Upper-level managers are typically responsible for many important decisions and may rely on their critical thinking skills to help them consider all of their options and select the right action or strategy. Making the correct decisions in the organization's interest can contribute to its success and continued growth and development. Good managers may take responsibility for their decisions, and hold themselves accountable for the consequences of their actions. This means that managers usually benefit from possessing these skills in order to adequately perform the responsibilities of their role.

Active listening

In addition to their verbal communication skills, professionals may benefit from having active listening abilities and being able to fully engage with people who speak with them. This can help them learn about and understand information related to business changes, user feedback and strategy implementation details. This can also help them understand the requests and priorities of their colleagues or the organization's stakeholders, allowing them to take multiple perspectives into consideration when they may business decisions.

Organization and delegation

In order to help their teams cohesively execute a task or project, upper-level managers may rely on their abilities to organize tasks and delegate assignments to others. This can help ensure that all employees understand what they're responsible for and know about their deadlines. Proper organization and delegation can ensure that all employees make contributions and are able to use their unique expertise and abilities.

Analysis

Being able to analyze various outcomes of strategic plans or consider several approaches towards addressing an issue may benefit someone in an upper management role. This can include evaluating a particular situation and considering several possible solutions or changes before making a final decision. This can help business leaders guide other employees and accomplish a company's goals.

Planning

Planning skills can help individuals in upper management positions meet their objectives while still adhering to their organization's budget, considering the available resources and meeting the necessary deadlines. This process may involve setting various goals for individuals or the company overall and developing steps to help others achieve them. Professionals may create schedules and outline specific actions when creating a business plan.

Related: Manager vs. Senior Manager: What's the Difference?

How to improve upper management skills

Consider following these steps if you're interested in improving your upper management skills:

1. Build trusting relationships

As you begin to improve your upper management skills, consider building strong relationships between yourself and those on your team. If you're not yet in an upper management position, you can still focus on your interactions with your coworkers and try to ensure that you're someone others feel comfortable relying on and trusting. If your team members feel comfortable trusting you as a supervisor or colleague, you may increase employee engagement and productivity while decreasing stress and work-related tension.

2. Increase your self-awareness

In order to increase your skills, you may benefit from understanding your current strengths and being honest with yourself about aspects of your professional capabilities that could benefit from improvement. This process may require self-awareness and reflection. This means that you may harness and improve your upper management skills by increasing your self-awareness and taking time to reflect on your competencies. Consider asking trusted colleagues about skills that you can develop to improve your leadership skills or decision-making capabilities.
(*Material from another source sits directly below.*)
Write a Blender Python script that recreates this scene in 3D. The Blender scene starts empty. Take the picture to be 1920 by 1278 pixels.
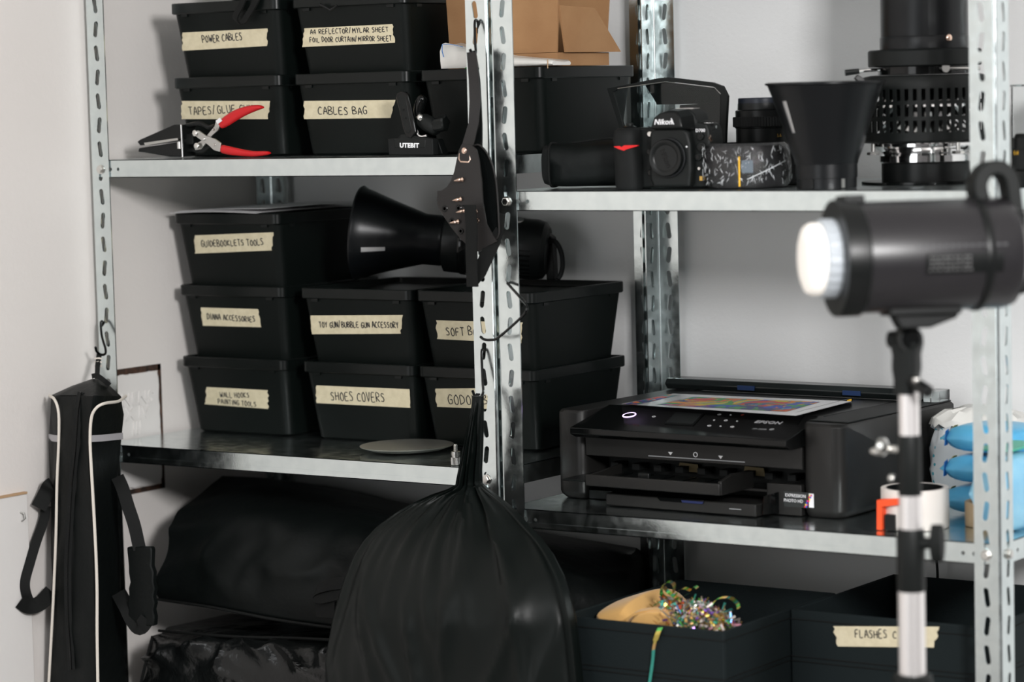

3. Heighten your decision-making ability

Because decision making can be a primary aspect of a manager's role, consider harnessing this skill if you're interested in pursuing a position in upper-level management or increasing your professional performance. Strong decision-making skills may involve the ability to consider the desires of an organization, its consumers and its shareholders when choosing between a variety of outcomes. Consider practicing your listening and critical thinking skills to help you improve this fundamental competency.

4. Practice your communication skills

In order to show your employer that you're ready to advance into an upper management position or gain approval from employees that you supervise, you may benefit from practicing and strengthening your communication skills. Written and verbal communication can help business leaders share their insights and opinions regarding innovative projects or strategies and can help encourage collaboration and teamwork. These capabilities may also help you build stronger professional relationships.
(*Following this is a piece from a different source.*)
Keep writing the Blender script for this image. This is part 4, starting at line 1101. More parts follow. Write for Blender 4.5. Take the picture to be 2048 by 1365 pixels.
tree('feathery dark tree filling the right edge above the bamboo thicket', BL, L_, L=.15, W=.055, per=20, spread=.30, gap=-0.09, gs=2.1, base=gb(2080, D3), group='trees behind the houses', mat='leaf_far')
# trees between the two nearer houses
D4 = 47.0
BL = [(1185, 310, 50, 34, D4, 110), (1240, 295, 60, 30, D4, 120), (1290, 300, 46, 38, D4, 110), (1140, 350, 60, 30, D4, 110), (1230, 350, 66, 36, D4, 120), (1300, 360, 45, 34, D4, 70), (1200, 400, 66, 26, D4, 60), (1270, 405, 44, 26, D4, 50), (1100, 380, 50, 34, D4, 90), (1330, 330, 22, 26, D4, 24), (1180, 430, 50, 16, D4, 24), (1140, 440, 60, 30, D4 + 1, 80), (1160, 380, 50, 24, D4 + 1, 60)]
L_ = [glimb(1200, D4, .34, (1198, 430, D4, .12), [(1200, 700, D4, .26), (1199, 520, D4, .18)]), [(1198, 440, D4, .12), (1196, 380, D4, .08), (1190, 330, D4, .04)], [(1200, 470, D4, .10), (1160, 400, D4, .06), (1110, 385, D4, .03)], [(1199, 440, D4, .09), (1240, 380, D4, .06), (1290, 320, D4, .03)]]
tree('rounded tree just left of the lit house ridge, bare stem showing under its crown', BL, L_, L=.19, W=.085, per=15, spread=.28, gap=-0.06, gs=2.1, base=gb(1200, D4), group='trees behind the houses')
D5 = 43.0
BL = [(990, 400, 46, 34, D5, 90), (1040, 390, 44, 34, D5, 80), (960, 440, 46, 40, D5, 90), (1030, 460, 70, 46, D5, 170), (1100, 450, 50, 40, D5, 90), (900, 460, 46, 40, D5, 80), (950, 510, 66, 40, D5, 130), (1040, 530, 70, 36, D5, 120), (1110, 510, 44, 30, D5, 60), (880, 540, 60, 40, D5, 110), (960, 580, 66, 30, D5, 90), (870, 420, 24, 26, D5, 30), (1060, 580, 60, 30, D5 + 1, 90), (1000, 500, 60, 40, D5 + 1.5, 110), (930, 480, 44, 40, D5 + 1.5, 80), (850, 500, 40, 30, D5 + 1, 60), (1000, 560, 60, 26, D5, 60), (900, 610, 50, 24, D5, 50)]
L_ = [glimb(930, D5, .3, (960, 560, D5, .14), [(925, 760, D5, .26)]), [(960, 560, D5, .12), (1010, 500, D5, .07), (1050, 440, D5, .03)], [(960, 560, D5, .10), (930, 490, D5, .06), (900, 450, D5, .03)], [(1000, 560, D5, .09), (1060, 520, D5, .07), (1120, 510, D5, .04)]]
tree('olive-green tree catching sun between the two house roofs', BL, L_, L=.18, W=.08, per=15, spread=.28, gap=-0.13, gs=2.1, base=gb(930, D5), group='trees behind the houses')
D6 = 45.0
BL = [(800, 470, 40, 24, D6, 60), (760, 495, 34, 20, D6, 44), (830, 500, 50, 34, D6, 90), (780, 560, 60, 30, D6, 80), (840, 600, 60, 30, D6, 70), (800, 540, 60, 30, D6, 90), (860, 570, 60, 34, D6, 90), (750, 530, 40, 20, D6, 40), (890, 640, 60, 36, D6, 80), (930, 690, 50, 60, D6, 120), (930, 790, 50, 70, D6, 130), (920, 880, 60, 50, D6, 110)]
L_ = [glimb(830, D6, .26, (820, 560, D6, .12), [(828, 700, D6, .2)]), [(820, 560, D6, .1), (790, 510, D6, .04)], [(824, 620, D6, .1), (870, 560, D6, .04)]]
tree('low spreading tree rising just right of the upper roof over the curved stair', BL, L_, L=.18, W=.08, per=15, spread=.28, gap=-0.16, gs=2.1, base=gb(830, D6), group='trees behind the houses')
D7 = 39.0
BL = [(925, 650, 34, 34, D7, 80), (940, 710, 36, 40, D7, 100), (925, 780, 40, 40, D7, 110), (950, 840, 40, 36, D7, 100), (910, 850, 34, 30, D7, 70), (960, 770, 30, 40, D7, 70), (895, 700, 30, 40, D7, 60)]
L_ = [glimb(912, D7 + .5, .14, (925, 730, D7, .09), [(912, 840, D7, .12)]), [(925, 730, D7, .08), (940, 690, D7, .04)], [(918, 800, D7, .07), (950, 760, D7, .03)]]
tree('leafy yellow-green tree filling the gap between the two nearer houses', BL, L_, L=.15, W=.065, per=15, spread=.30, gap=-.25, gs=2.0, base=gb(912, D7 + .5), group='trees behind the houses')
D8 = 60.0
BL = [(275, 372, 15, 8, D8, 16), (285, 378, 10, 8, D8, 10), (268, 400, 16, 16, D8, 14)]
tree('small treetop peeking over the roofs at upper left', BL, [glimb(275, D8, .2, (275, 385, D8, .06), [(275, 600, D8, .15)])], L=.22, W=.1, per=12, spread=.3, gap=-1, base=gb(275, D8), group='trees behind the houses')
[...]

Related: How To Write a Manager Resume Objective (With Examples)

Upper management skills in the workplace

As an upper management professional or an individual hoping to receive this type of position, there are several opportunities to develop as a professional and harness your skills. Review these tips for improving your skills in the workplace:

  • Check in with employees. If you're already a manager and you want to improve your overall performance, consider developing a system that allows you to consistently check in with members of your team to receive their feedback and suggestions. This can help you meet the requests of the professionals you supervise and consider their preferences.

  • Consider management training. One way to improve your professional competencies is to advance your education by completing management training. These programs may take place in-person or online and can help you network with like-minded professionals or learn new business strategies and management approaches.
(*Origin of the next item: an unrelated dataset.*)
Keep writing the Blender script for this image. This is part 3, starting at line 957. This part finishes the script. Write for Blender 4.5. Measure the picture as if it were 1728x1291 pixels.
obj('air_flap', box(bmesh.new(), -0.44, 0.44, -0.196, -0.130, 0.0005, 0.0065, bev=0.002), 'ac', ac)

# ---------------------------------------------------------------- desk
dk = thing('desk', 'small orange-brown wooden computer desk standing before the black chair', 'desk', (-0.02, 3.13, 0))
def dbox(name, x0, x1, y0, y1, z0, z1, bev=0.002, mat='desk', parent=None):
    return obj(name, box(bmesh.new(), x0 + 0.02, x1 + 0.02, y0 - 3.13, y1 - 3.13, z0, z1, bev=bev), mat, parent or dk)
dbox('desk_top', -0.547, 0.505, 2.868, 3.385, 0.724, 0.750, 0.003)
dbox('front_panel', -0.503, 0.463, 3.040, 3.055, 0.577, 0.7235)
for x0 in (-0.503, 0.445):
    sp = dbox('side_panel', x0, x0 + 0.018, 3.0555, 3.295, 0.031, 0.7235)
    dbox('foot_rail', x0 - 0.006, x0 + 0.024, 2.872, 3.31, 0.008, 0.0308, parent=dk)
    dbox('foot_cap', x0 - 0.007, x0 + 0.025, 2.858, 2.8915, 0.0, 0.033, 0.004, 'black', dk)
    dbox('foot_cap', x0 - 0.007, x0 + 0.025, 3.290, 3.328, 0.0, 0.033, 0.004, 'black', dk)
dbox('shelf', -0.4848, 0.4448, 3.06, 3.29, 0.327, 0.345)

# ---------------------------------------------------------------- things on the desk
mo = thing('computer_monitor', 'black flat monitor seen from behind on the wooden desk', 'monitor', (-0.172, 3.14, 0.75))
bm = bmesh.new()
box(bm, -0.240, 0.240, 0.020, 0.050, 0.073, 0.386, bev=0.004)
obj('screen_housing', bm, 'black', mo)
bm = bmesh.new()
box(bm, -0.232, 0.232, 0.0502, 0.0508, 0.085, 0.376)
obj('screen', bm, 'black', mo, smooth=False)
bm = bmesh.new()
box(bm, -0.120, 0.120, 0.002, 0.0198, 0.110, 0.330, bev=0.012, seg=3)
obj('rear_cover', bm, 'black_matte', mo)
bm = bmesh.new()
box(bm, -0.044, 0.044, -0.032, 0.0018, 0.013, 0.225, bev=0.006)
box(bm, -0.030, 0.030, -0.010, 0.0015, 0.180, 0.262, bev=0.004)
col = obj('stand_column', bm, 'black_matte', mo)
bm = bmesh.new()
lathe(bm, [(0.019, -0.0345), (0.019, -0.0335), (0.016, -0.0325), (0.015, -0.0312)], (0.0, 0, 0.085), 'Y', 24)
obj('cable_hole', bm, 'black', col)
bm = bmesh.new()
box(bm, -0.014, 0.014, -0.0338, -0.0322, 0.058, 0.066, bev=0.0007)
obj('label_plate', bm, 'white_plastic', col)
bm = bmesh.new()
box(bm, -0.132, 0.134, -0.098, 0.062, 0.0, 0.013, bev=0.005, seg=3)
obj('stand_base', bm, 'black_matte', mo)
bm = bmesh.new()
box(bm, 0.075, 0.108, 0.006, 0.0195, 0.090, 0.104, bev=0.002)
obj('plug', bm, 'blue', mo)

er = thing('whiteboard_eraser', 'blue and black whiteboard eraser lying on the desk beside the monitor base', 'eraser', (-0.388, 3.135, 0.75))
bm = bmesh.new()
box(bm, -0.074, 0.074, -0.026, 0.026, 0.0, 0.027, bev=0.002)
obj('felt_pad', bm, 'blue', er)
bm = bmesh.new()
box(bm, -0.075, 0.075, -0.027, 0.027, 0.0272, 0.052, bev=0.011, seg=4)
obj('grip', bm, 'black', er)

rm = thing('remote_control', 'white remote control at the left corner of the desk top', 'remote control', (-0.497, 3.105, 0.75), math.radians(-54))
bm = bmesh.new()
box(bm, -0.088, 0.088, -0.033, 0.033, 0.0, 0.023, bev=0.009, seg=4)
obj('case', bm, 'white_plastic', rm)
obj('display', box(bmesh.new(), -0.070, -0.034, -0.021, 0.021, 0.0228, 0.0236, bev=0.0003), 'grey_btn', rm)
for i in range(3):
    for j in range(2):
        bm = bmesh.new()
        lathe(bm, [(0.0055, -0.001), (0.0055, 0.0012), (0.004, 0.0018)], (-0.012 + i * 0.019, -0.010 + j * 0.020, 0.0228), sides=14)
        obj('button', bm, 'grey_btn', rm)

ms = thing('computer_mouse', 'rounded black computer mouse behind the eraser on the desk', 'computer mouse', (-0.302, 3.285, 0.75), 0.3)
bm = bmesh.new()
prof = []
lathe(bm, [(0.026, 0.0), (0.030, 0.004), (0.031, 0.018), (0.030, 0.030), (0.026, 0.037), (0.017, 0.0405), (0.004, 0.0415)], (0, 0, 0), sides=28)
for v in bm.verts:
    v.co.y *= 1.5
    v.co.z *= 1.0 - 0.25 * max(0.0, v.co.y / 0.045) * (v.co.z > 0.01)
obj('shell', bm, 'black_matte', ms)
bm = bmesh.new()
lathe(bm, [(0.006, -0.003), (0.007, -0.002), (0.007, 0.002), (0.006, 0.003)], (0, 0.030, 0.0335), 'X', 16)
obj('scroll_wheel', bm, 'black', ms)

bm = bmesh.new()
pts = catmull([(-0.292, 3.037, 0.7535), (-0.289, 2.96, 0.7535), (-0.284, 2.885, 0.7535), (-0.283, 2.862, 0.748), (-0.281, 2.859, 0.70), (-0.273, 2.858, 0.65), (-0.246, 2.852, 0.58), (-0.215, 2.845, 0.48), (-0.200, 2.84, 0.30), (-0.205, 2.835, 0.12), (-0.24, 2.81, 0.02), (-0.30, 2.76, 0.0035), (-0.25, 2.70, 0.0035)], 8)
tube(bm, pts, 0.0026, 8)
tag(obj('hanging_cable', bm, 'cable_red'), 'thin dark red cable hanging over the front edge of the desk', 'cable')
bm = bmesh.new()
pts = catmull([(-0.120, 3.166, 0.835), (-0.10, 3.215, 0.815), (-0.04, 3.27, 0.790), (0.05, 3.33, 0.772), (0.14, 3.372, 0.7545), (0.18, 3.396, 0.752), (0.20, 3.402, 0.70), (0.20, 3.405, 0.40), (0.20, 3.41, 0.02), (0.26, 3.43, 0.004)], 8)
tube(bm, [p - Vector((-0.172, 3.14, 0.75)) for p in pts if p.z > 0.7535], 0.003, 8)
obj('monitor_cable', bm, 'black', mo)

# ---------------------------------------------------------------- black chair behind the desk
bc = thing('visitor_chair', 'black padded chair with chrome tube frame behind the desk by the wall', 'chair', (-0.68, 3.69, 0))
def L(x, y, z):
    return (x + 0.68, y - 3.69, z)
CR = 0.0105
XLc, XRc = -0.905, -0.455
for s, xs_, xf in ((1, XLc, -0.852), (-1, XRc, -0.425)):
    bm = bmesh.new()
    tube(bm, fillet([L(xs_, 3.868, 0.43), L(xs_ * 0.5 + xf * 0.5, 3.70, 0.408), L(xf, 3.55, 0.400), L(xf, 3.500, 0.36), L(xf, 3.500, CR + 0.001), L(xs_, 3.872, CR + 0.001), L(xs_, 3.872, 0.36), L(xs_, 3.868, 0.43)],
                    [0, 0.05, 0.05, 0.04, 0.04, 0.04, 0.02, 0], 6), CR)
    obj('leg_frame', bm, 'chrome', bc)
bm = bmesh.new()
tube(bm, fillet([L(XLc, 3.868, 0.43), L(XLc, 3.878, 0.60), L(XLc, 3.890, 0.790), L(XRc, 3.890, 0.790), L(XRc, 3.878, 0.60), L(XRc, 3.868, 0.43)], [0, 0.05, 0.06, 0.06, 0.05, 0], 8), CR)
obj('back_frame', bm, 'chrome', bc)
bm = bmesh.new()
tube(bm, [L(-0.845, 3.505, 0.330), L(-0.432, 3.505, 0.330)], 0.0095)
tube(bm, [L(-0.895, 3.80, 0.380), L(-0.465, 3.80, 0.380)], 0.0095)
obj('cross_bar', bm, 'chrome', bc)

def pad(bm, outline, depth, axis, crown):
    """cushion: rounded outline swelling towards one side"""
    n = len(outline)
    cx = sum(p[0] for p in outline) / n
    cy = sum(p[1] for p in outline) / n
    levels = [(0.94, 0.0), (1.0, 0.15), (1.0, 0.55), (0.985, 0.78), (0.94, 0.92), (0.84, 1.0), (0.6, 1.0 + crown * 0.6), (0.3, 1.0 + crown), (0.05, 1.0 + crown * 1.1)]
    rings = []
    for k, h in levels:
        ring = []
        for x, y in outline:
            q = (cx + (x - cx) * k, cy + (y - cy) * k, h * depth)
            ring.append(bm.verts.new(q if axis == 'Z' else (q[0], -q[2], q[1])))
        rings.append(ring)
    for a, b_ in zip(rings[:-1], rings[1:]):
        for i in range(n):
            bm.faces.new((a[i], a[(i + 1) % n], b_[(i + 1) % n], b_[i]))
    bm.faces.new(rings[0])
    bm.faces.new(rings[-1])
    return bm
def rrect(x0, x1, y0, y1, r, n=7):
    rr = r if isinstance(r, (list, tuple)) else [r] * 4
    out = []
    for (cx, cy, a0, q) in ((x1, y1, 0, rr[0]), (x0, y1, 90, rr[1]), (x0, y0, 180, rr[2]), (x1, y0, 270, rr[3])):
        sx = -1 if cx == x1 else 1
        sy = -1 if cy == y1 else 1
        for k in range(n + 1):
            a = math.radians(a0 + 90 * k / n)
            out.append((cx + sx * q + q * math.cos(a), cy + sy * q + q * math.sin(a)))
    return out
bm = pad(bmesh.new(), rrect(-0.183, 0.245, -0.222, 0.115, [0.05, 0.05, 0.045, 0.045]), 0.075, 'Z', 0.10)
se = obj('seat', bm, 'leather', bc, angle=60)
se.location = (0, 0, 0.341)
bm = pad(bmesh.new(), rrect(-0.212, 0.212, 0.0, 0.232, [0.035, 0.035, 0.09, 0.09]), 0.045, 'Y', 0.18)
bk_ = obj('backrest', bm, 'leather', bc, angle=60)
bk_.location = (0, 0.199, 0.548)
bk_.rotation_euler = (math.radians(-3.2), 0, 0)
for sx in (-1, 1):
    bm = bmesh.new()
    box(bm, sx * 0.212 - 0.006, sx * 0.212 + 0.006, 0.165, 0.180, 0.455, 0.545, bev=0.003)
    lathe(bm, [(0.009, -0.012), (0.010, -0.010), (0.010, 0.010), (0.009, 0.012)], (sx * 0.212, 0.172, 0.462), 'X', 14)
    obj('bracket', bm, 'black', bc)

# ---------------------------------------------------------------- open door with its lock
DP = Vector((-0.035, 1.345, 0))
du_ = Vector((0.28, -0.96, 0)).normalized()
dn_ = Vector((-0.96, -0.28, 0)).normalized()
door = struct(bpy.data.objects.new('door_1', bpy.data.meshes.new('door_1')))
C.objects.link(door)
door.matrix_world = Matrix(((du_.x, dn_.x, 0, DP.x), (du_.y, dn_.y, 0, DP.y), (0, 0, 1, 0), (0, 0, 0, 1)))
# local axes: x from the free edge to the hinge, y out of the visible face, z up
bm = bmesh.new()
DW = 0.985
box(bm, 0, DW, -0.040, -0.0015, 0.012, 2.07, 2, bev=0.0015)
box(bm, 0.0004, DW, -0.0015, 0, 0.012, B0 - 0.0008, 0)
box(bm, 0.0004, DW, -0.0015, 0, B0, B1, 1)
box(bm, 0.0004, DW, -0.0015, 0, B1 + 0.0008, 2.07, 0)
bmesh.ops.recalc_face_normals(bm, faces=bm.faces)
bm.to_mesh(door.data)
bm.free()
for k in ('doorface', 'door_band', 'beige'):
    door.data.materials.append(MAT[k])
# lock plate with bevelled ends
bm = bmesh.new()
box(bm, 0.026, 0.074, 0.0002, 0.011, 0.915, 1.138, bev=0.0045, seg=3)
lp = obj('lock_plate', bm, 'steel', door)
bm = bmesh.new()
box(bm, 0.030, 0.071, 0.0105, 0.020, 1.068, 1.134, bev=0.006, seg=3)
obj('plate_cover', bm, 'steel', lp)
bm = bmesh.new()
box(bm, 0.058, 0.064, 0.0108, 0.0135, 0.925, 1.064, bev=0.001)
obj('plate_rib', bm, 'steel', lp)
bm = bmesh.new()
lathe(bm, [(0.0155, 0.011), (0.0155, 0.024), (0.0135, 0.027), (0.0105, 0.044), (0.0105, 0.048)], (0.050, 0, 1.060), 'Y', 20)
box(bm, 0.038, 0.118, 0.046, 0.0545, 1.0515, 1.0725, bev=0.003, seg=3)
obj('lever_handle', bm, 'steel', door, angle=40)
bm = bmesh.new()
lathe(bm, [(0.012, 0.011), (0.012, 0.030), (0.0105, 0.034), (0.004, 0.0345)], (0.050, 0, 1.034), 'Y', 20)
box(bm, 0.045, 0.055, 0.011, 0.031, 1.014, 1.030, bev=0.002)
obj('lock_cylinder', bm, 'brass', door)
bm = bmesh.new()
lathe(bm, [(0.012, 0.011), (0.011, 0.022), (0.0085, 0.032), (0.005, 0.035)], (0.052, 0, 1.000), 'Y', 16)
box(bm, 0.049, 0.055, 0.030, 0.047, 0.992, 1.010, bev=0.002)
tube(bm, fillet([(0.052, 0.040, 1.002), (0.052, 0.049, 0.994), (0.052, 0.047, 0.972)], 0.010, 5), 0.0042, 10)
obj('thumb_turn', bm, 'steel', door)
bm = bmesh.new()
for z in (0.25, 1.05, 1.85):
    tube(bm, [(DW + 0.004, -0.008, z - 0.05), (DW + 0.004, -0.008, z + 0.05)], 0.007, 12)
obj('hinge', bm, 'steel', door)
  • Reflect on your successes and challenges. If you're interested in developing your skills, you may benefit from reflecting on what made certain projects or initiatives successful and what made others more challenging. This can help you recognize which of your professional habits may benefit from a change, and which aspects of your routine to continue executing.

How to highlight upper management skills

If you're applying for a position in upper management, you can feature your relevant skills throughout various aspects of the application process. Consider these strategies to help you highlight them on your resume, cover letter and during a job interview:

Upper management skills for resumes

When you add your upper management skills to your resume, you may decide to lead with your strongest abilities and competencies in order to capture the hiring manager's attention. Before writing this document, consider creating a separate list with all of your hard, soft and industry-related skills to help you evaluate all of your traits and talents. Consider reviewing the job description to develop a thorough understanding of your prospective employer's expectations. Add any applicable credentials or keywords to your resume to show the hiring manager that you're qualified for the role.

Upper management skills for cover letters

Including a cover letter in your application for an upper management position can allow you to provide a more in-depth description of the relevant skills and value you can bring to the organization. This document can help the hiring manager learn more about your relevant experiences and skill acquisition. You can also include your career goals and discuss what interested you in your prospective role. Adding anecdotes and information about your growth and development can show a hiring manager that you're dedicated to your career and professional advancement.

Upper management skills for interviews

In an interview, a recruiter may ask questions about your upper management skills and may be interested in assessing or examining them during the meeting. Consider using stories or examples to highlight your professional experience and discuss your leadership capabilities or excellent communication skills. This means it's typically a good idea to only list abilities that you're comfortable performing or talking over with a hiring manager. You may benefit from practicing any relevant skills prior to your interview to ensure that you're prepared to demonstrate or talk about them.